Was Your Purpose Clear? Get Feedback

Get in the habit of asking people who have heard you whether your purpose was clear. Before you give your next talk or chair a meeting, write a sentence that you feel describes your purpose. After you deliver your presentation, ask the participants what your purpose was. They should be able to tell you - easily. See how closely what they say matches what you wrote. If it doesn't, you need to work harder on making the content support and evoke the purpose you have in mind. Without feedback, you can only assume your purpose was clear - you'll never know for sure.

Focused, committed, invigorated - isn't that the kind of speaker you enjoy hearing? It is the kind you can become, and the first step is that firm grasp of purpose.

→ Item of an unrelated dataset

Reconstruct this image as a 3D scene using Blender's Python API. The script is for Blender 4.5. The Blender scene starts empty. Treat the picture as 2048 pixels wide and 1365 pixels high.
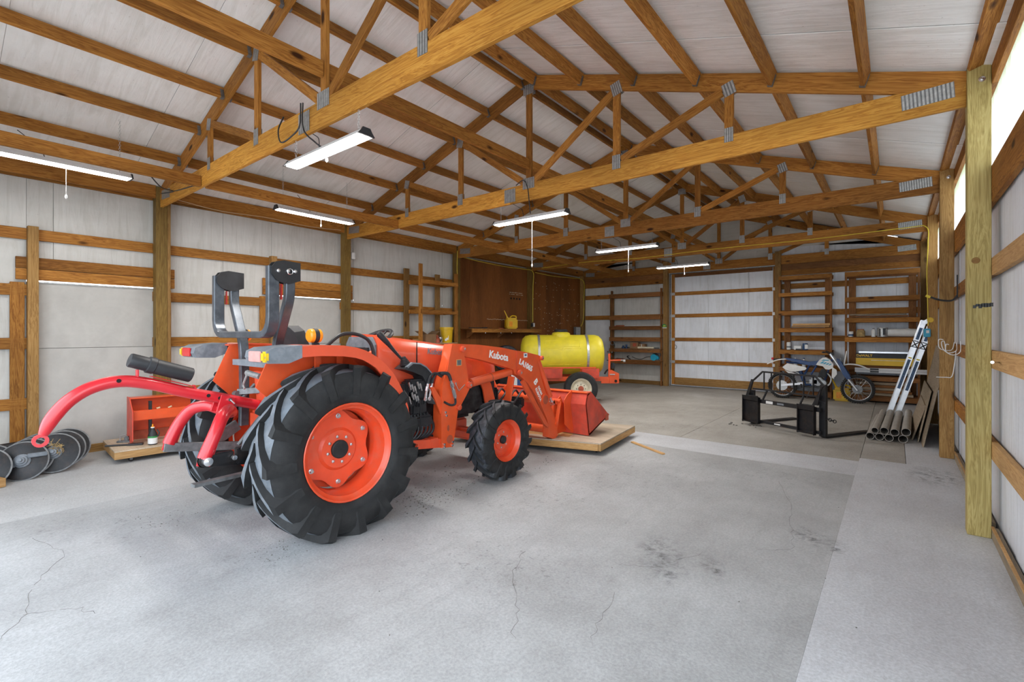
import bpy, bmesh, math, random
from mathutils import Vector, Matrix, Quaternion, geometry
R = random.Random(7)
PI = math.pi
C = bpy.context.scene.collection
S = bpy.context.scene

# ---------------------------------------------------------------- camera, sky, sun, exposure
cam_data = bpy.data.cameras.new('camera')
cam = bpy.data.objects.new('camera', cam_data); C.objects.link(cam)
cam.location = (0, 0, 1.61); cam.rotation_euler = (PI/2, 0, 0.672686)
cam_data.sensor_width = 36; cam_data.lens = 962.48/2048*36
cam_data.shift_y = -15.17/2048; cam_data.clip_start = .05; cam_data.clip_end = 500
S.camera = cam
S.view_settings.view_transform = 'Standard'; S.view_settings.look = 'None'
S.view_settings.exposure = 0.02; S.view_settings.gamma = 1; S.view_settings.use_curve_mapping = False
SKY = 5.0; SUN = 8.0; LAMP = 50.0; FIX = 14.0
wd = bpy.data.worlds.new('sky'); S.world = wd; wd.use_nodes = True
bg = wd.node_tree.nodes['Background']; bg.inputs[0].default_value = (.80, .90, 1, 1); bg.inputs[1].default_value = SKY
sl = bpy.data.lights.new('sun', 'SUN'); sl.energy = SUN; sl.angle = math.radians(6); sl.color = (1, .96, .9)
so = bpy.data.objects.new('sun', sl); C.objects.link(so)
so.rotation_euler = Vector((.42, -.20, -.88)).to_track_quat('-Z', 'Y').to_euler()
pl = bpy.data.lights.new('door_portal', 'AREA'); pl.shape = 'RECTANGLE'; pl.size = 6.8; pl.size_y = 3.4
pl.cycles.is_portal = True
po = bpy.data.objects.new('door_portal', pl); C.objects.link(po); po.location = (-3.05, -.86, 1.7); po.rotation_euler = (PI/2, 0, 0)
p2 = bpy.data.lights.new('side_portal', 'AREA'); p2.shape = 'RECTANGLE'; p2.size = 2.5; p2.size_y = 2.75; p2.cycles.is_portal = True
p2o = bpy.data.objects.new('side_portal', p2); C.objects.link(p2o); p2o.location = (.74, .50, 1.37); p2o.rotation_euler = (PI/2, 0, PI/2)

# ---------------------------------------------------------------- materials
def srgb(r, g, b):
    f = lambda c: (c/12.92 if c <= .04045 else ((c+.055)/1.055)**2.4)
    return (f(r/255), f(g/255), f(b/255), 1)
MATS = {}
def newmat(name):
    m = bpy.data.materials.new(name); m.use_nodes = True
    nt = m.node_tree; b = nt.nodes['Principled BSDF']
    return m, nt, b
def N(nt, t, **kw):
    n = nt.nodes.new(t)
    for k, v in kw.items(): setattr(n, k, v)
    return n
def ramp(nt, src, stops):
    r = N(nt, 'ShaderNodeValToRGB'); e = r.color_ramp.elements
    while len(e) < len(stops): e.new(.5)
    for el, (p, c) in zip(e, stops): el.position = p; el.color = c if len(c) == 4 else (*c, 1)
    nt.links.new(src, r.inputs[0]); return r.outputs[0]
def mapping(nt, scale, coord='Object', loc=(0, 0, 0)):
    tc = N(nt, 'ShaderNodeTexCoord'); mp = N(nt, 'ShaderNodeMapping')
    mp.inputs['Scale'].default_value = scale; mp.inputs['Location'].default_value = loc
    nt.links.new(tc.outputs[coord], mp.inputs[0]); return mp.outputs[0]
def noise(nt, vec, scale, detail=3, rough=.55, dist=0):
    n = N(nt, 'ShaderNodeTexNoise'); n.inputs['Scale'].default_value = scale; n.inputs['Detail'].default_value = detail
    n.inputs['Roughness'].default_value = rough; n.inputs['Distortion'].default_value = dist
    nt.links.new(vec, n.inputs['Vector']); return n.outputs[0]
def mix(nt, a, b, fac, mode='MIX'):
    x = N(nt, 'ShaderNodeMix', data_type='RGBA', blend_type=mode)
    for s, v in ((6, a), (7, b), (0, fac)):
        if hasattr(v, 'node'): nt.links.new(v, x.inputs[s])
        else: x.inputs[s].default_value = v
    return x.outputs[2]
def math_(nt, op, a, b=0.0):
    x = N(nt, 'ShaderNodeMath', operation=op)
    for s, v in ((0, a), (1, b)):
        if hasattr(v, 'node'): nt.links.new(v, x.inputs[s])
        else: x.inputs[s].default_value = v
    return x.outputs[0]
def bump(nt, b, h, strength=.3, dist=.01):
    x = N(nt, 'ShaderNodeBump'); x.inputs['Strength'].default_value = strength; x.inputs['Distance'].default_value = dist
    nt.links.new(h, x.inputs['Height']); nt.links.new(x.outputs[0], b.inputs['Normal'])

def wood(name, dark, mid, light, knots=.5, rough=.62, axis=0):
    m, nt, b = newmat(name)
    tc = N(nt, 'ShaderNodeTexCoord'); oi = N(nt, 'ShaderNodeObjectInfo')
    off = N(nt, 'ShaderNodeVectorMath', operation='SCALE'); off.inputs[0].default_value = (37, 13, 71)
    nt.links.new(oi.outputs['Random'], off.inputs['Scale'])
    add = N(nt, 'ShaderNodeVectorMath', operation='ADD')
    nt.links.new(tc.outputs['Object'], add.inputs[0]); nt.links.new(off.outputs[0], add.inputs[1])
    def mp(sc):
        x = N(nt, 'ShaderNodeMapping'); s = [sc[1]]*3; s[axis] = sc[0]
        x.inputs['Scale'].default_value = s; nt.links.new(add.outputs[0], x.inputs[0]); return x.outputs[0]
    g1 = noise(nt, mp((.7, 9)), 1.6, 4, .6, 1.4)
    wv = math_(nt, 'FRACT', math_(nt, 'MULTIPLY', g1, 7))
    wv = math_(nt, 'ABSOLUTE', math_(nt, 'SUBTRACT', wv, .5))
    g2 = noise(nt, mp((2.5, 120)), 1, 2, .5)
    g3 = noise(nt, mp((.5, 2)), 1, 2, .5)
    f = math_(nt, 'ADD', math_(nt, 'MULTIPLY', wv, .75), math_(nt, 'MULTIPLY', g2, .5))
    col = ramp(nt, f, [(.12, dark), (.42, mid), (.75, light)])
    col = mix(nt, col, ramp(nt, g3, [(.3, (.62, .6, .56)), (.65, (1.08, 1.04, 1))]), 1, 'MULTIPLY')
    rv = ramp(nt, oi.outputs['Random'], [(0, (.8, .76, .72)), (.5, (1, 1, 1)), (1, (1.14, 1.12, 1.06))])
    col = mix(nt, col, rv, 1, 'MULTIPLY')
    vo = N(nt, 'ShaderNodeTexVoronoi'); vo.inputs['Scale'].default_value = 1
    nt.links.new(mp((2.2, 5.5)), vo.inputs['Vector'])
    kn = ramp(nt, vo.outputs['Distance'], [(.09, (1, 1, 1)), (.19, (0, 0, 0))])
    sep = N(nt, 'ShaderNodeSeparateColor'); nt.links.new(vo.outputs['Color'], sep.inputs[0])
    gate = math_(nt, 'LESS_THAN', sep.outputs[0], knots*.5)
    col = mix(nt, col, (dark[0]*.22, dark[1]*.18, dark[2]*.16, 1), math_(nt, 'MULTIPLY', kn, gate))
    nt.links.new(col, b.inputs['Base Color']); b.inputs['Roughness'].default_value = rough; b.inputs['Specular IOR Level'].default_value = .2
    bump(nt, b, f, .12, .004)
    MATS[name] = m; return m
def plain(name, col, rough=.5, metal=0, var=.06, nscale=6, bmp=0, spec=None, coat=0, axis_scale=(1, 1, 1), dirt=None, dirt_amt=.5):
    m, nt, b = newmat(name)
    v = mapping(nt, axis_scale); n = noise(nt, v, nscale, 4, .6)
    lo = tuple(c*(1-var*2) for c in col[:3]); hi = tuple(min(1, c*(1+var*2)) for c in col[:3])
    c = ramp(nt, n, [(.3, lo), (.7, hi)])
    if dirt:
        n2 = noise(nt, v, nscale*1.7, 6, .7)
        c = mix(nt, c, dirt, math_(nt, 'MULTIPLY', ramp(nt, n2, [(.48, (0, 0, 0)), (.72, (1, 1, 1))]), dirt_amt))
    nt.links.new(c, b.inputs['Base Color'])
    b.inputs['Roughness'].default_value = rough; b.inputs['Metallic'].default_value = metal
    if coat: b.inputs['Coat Weight'].default_value = coat; b.inputs['Coat Roughness'].default_value = .15
    if bmp: bump(nt, b, noise(nt, v, nscale*8, 3), bmp, .004)
    MATS[name] = m; return m
def emis(name, col, strength):
    m, nt, b = newmat(name); b.inputs['Base Color'].default_value = col
    b.inputs['Emission Color'].default_value = col; b.inputs['Emission Strength'].default_value = strength
    MATS[name] = m; return m

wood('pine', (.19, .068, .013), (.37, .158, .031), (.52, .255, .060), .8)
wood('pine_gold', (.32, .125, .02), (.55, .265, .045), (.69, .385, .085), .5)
wood('pine_pale', (.40, .22, .085), (.55, .33, .14), (.66, .43, .21), .5)
wood('treated', (.22, .17, .06), (.36, .29, .11), (.47, .40, .18), .6)
wood('treated_dark', (.13, .075, .02), (.215, .135, .038), (.29, .195, .06), .7)
wood('treated_brown', (.20, .105, .035), (.33, .19, .065), (.43, .27, .105), .7)
wood('shelf_wood', (.13, .05, .016), (.25, .108, .036), (.34, .16, .058), .5)
wood('plank_grey', (.22, .17, .12), (.33, .27, .2), (.42, .36, .28), .3)
wood('ply', (.42, .34, .26), (.52, .44, .35), (.60, .52, .42), .15)
wood('pegboard_wood', (.16, .058, .016), (.20, .074, .02), (.25, .098, .028), 0)
def film(name, base, stain):
    m, nt, b = newmat(name)
    v = mapping(nt, (1, 1, .35)); n1 = noise(nt, v, 1.3, 5, .65); n2 = noise(nt, mapping(nt, (.9, 8, 8)), 1.5, 4, .55, .8)
    sp = noise(nt, mapping(nt, (1, 1, 1)), 46, 2, .5)
    c0 = ramp(nt, n2, [(.36, (.91, .905, .89)), (.52, (1, 1, 1))])
    c = mix(nt, ramp(nt, n1, [(.3, stain), (.62, base)]), c0, 1, 'MULTIPLY')
    c = mix(nt, c, (.25, .23, .2, 1), math_(nt, 'MULTIPLY', ramp(nt, sp, [(.70, (0, 0, 0)), (.76, (1, 1, 1))]), .35))
    nt.links.new(c, b.inputs['Base Color']); b.inputs['Roughness'].default_value = .42
    h = math_(nt, 'ADD', math_(nt, 'MULTIPLY', n2, .8), n1); bump(nt, b, h, .35, .03)
    MATS[name] = m; return m
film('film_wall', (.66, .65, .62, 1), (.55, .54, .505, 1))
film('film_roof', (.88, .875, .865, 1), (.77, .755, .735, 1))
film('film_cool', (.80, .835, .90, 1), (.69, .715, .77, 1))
plain('white_board', (.50, .485, .455), .55, 0, .05, 3, .15, dirt=(.2, .18, .15, 1), dirt_amt=.12)
def concrete(name, base, dark, light, streak):
    m, nt, b = newmat(name)
    v = mapping(nt, (1, 1, 1), 'Object'); n1 = noise(nt, v, .9, 6, .65); n2 = noise(nt, v, 60, 4, .7)
    n3 = noise(nt, mapping(nt, (1.1, 7, 1), 'Object', (3, 1, 0)), 1.5, 5, .65, .4)
    c = ramp(nt, n1, [(.30, dark), (.55, base), (.75, light)])
    c = mix(nt, c, streak, math_(nt, 'MULTIPLY', ramp(nt, n3, [(.52, (0, 0, 0)), (.75, (1, 1, 1))]), .42))
    n4 = noise(nt, v, 5, 6, .75)
    c = mix(nt, c, tuple(x*.55 for x in dark[:3])+(1,), math_(nt, 'MULTIPLY', ramp(nt, n4, [(.66, (0, 0, 0)), (.76, (1, 1, 1))]), .32))
    c = mix(nt, c, ramp(nt, n2, [(.34, (.90, .90, .90)), (.66, (1.2, 1.2, 1.2))]), 1, 'MULTIPLY')
    nt.links.new(c, b.inputs['Base Color']); b.inputs['Roughness'].default_value = .62
    h = math_(nt, 'ADD', n2, math_(nt, 'MULTIPLY', n1, .6)); bump(nt, b, h, .5, .005)
    MATS[name] = m; return m
concrete('concrete', (.365, .37, .375, 1), (.27, .27, .27, 1), (.43, .435, .445, 1), (.25, .25, .25, 1))
concrete('concrete_pale', (.43, .435, .44, 1), (.36, .36, .365, 1), (.48, .485, .495, 1), (.36, .36, .36, 1))
concrete('concrete_cool', (.49, .50, .525, 1), (.41, .41, .43, 1), (.55, .56, .585, 1), (.36, .36, .37, 1))
concrete('concrete_tan', (.345, .325, .295, 1), (.255, .235, .205, 1), (.42, .405, .385, 1), (.235, .215, .185, 1))
plain('gravel', (.42, .41, .39), .9, 0, .1, 20, .3)
plain('galv', (.50, .51, .51), .42, .75, .12, 30)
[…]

Determining your purpose really is an easy step, and it makes everything that follows, including organization and selecting good supporting material, much easier. When you communicate a strong purpose, people see you as a leader with vision, which can't help but add power to your presentations.

Another Perk of a Clear Purpose: Cut Your Prep Time in Half

One of the greatest benefits of having a clear purpose is that it helps you cut down on your preparation time. I worked with an endocrinologist who was working on a speech he was going to present to other doctors. He spent a lot of preparation time gathering technical information he thought he would use. But when he realized that his real purpose was to persuade these doctors to treat diabetes more aggressively, he also realized he didn't need as much technical information as he originally thought. Had he stated his purpose in the beginning, he would have saved himself hours of prep time.


Professional Projects: Concentrate on Purpose
  1. Listen to some politicians and see if you can write down a clear, one-sentence summation of the purpose of the speech you are listening to.

  2. Think about your next meeting with your boss and clearly write out a purpose that will help keep you focused and assure you of better results.

  3. Practice with your next voice mails by clearly stating your purpose and then listing your key points. This is a good way to build the purpose habit.